In his response to President Obama's address to Congress Tuesday night, Louisiana Gov. Bobby Jindal put one story, about rescues in Hurricane Katrina and the power of the American people as opposed to the government, at the center of his argument. But on Friday, Jindal staffers began walking the story back, admitting that it wasn't quite the heat of the moment situation the governor seemed to be describing. (They deny, however, that there's any difference between what they're saying now and what Jindal said Tuesday.)
Here's Jindal's story, which involves Henry Lee, the late sheriff of Jefferson Parish, Louisiana:
When I walked into his makeshift office I’d never seen him so angry. He was yelling into the phone: "Well, I’m the sheriff and if you don’t like it you can come and arrest me!" I asked him: "Sheriff, what’s got you so mad?" He told me that he had put out a call for volunteers to come with their boats to rescue people who were trapped on their rooftops by the floodwaters. The boats were all lined up ready to go -- when some bureaucrat showed up and told them they couldn’t go out on the water unless they had proof of insurance and registration. I told him, "Sheriff, that’s ridiculous." And before I knew it, he was yelling into the phone: "Congressman Jindal is here, and he says you can come and arrest him too!" Harry just told the boaters to ignore the bureaucrats and start rescuing people.

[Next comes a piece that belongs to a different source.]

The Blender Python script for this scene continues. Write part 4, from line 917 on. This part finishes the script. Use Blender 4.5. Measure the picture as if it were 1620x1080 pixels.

On Friday, after liberal bloggers at Daily Kos and TPMMuckraker raised questions about the account, Jindal communications director told Politico's Ben Smith that the encounter didn't happen at the actual time of the rescue effort, but "days later."
"Sheriff Lee was on the phone and the governor came down to visit him. It wasn't that they were standing right down there with the boats," Sellers said. The governor's chief of staff, Timmy Teepell, gave a similar account, saying, "Bobby and I walked into Harry Lee’s office -- he’s yelling on the phone about a decision he’s already made. He’s saying, 'This is a decision I made, and if you don’t like it you can come and arrest me.'"
In its own investigation of the story, Salon has found that, while it is true bureaucrats were delaying the rescue effort, the explanation Jindal gave -- that they wanted to see proof of insurance and registration -- might not be true.
Lee hinted as much in a September 2005 interview with CNN's Larry King. "Those boats where not allowed to get into the water when they were needed," Lee said, "and I just found out about seven days later one of the reason boats couldn't get in was they didn't have enough life preservers and some of them didn't have proof of insurance." Lee himself died in 2007, and his widow could not be reached for comment.
But Salon did speak with one man who was part of that rescue effort, Jerry Riggs. Riggs says that, having lived through the frustration of being held up for two and a half hours before he could go save people trapped by the storm, he agrees with the gist of Jindal's story, that the government caused a delay, to the great frustration of the people involved. "You have to understand the situation -- we were all really anxious to get out there and start saving lives," Riggs says. His account of the reason for the delay differs from Jindal's in one crucial way, however. Riggs says the authorities weren't asking about red tape things like insurance or boat registrations. They were checking identification -- possibly, he thinks, in case some of the rescuers never made it back alive.
On the day of the incident, Riggs heard Lee's call for volunteers go out over local radio at about 11:00 a.m. By 1:00 pm, he had joined a fleet of boat owners that had gathered at a local grocery store. Escorted, initially, by Jefferson Parish police, and later by officers from Orleans Parish police department, they made their way slowly to Harrah's Casino, where a gas truck filled up the boats' tanks for free and their owners were given stocks of ice and fresh water.
But it was there, on the dry ground by Harrah's, that the would-be rescuers were held-up by government officials.
"I was in a long line of people," Riggs recalls. "We waited for about two and half hours. People had gotten out of their cars and were talking. Every once and a while someone would walk up to the front of the line and come back and say, 'These idiots are just trying to gather information.'"
Upon finally arriving at the front of the line, Riggs -- like others who'd preceded him -- wasn't turned away. "When I got there they wanted my driver's license," he says. "I was a little bit put off. I told them I just survived a hurricane, and jumped in my boat, and I certainly don't have my wallet. Let me see your identification."
Despite having asked for his driver's license and social security number, when Riggs only provided his name, the officials let him through anyway. He told Salon that he was under the distinct impression they were collecting names in case any of the rescuers met some sort of misfortune and didn't come back.
Salon has asked for further comment and clarification from Jindal's office; if and when we hear anything, we'll update this post.